First Sight of Google Android
CorinneI writes "At the Mobile World Congress show, four mobile processor vendors demoed pre-production devices running versions of Google's Android OS — a Linux-based, open operating system for mobile phones that will sport Google applications. The biggest surprise of the demos was how well Android runs on slow devices. 'TI showed Android on a Motorola Q-like QWERTY handheld with its 200 Mhz OMAP 850 platform, where the user interface felt smooth and fast, even with little Apple-like animated transitions between screens.' HTC, Motorola, LG, and Samsung all belong to Google's Open Handset Alliance"
I don't know why that would be so surprising. Google has quite a bevy of talented people at all levels. All products that come out of Google seem to have something to do with advertising and Android will be just such a vehicle for them. It's how most everything in cyberspace gets funded. You get something for free (a video, a song, a game) and an advertiser pays.
http://www.busyweather.com/
I'm also stoked that I FINALLY got to use one of those phrases!
That's the disadvantage for the iPhone in Japan: fantastic phones already being present. Even though the interface doesn't compare with the iPhone, Japanese cell phones have long since been about style, and even on a bad day, they make "fantastic" American phones look pretty sad indeed.
"Give a man fire, and he'll be warm for a day; set a man on fire, and he'll be warm for the rest of his life
Since when was 200MHz slow? My old Visor Edge has a 16MHz processor and it feels quite peppy. It does everything I would expect a smartphone to do (other than the fact that it can't make phone calls), and it's easy to use.
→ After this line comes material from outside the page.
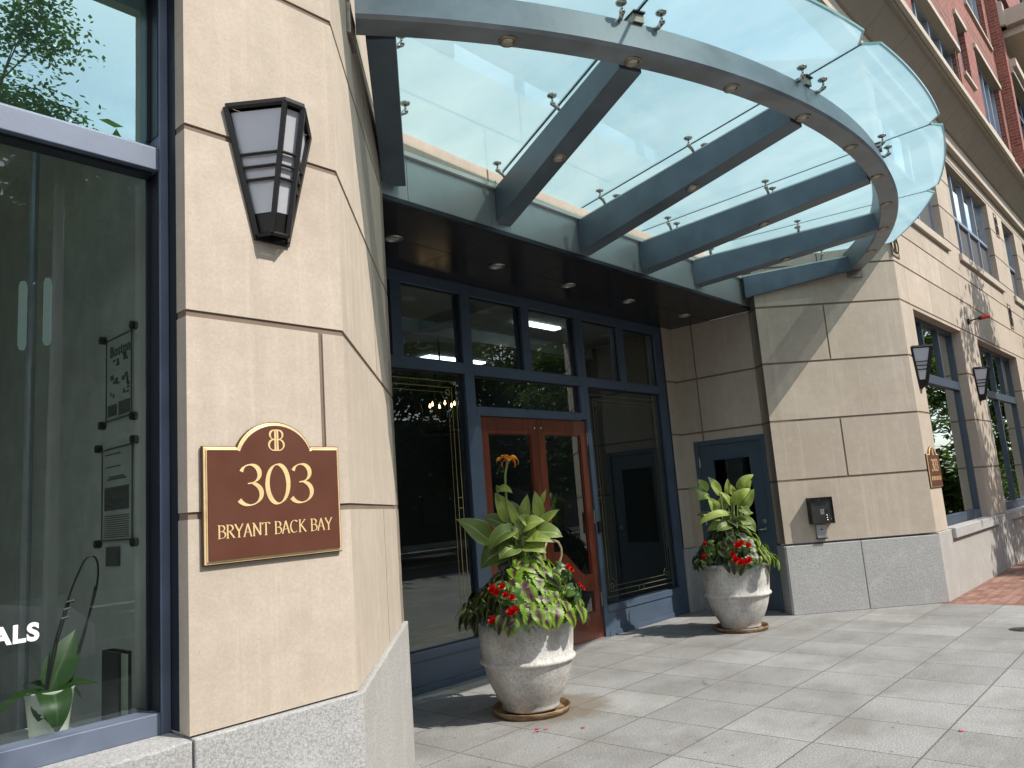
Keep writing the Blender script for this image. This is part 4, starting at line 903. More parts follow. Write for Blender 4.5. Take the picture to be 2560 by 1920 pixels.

Have we gotten so used to bloat and poorly optimized code that a 200MHz processor in a phone seems slow? It's a *phone* for Pete's sake.
Are you trying to say the iPhone won't do well because it isn't stylish enough? I don't see the Japanese phones being more stylish than an expensive, globally buzzworthy product that has a sleek physical design and ubercool user interface. If anything the iPhone will do well because of its association with style and the status that comes with it. I think Apple products in general have an extra sense of style because of their computer designs and the success of the iPod. I can't tell you how many Japanese people look at my powerbook and go, "Makku? Coooru."
Just use Google!
http://www.google.com/search?hl=en&q=android%20open%20source
Then you find:
http://www.openhandsetalliance.com/android_overview.html
"Android will be open source; it can be liberally extended to incorporate new cutting edge technologies as they emerge. The platform will continue to evolve as the developer community works together to build innovative mobile applications."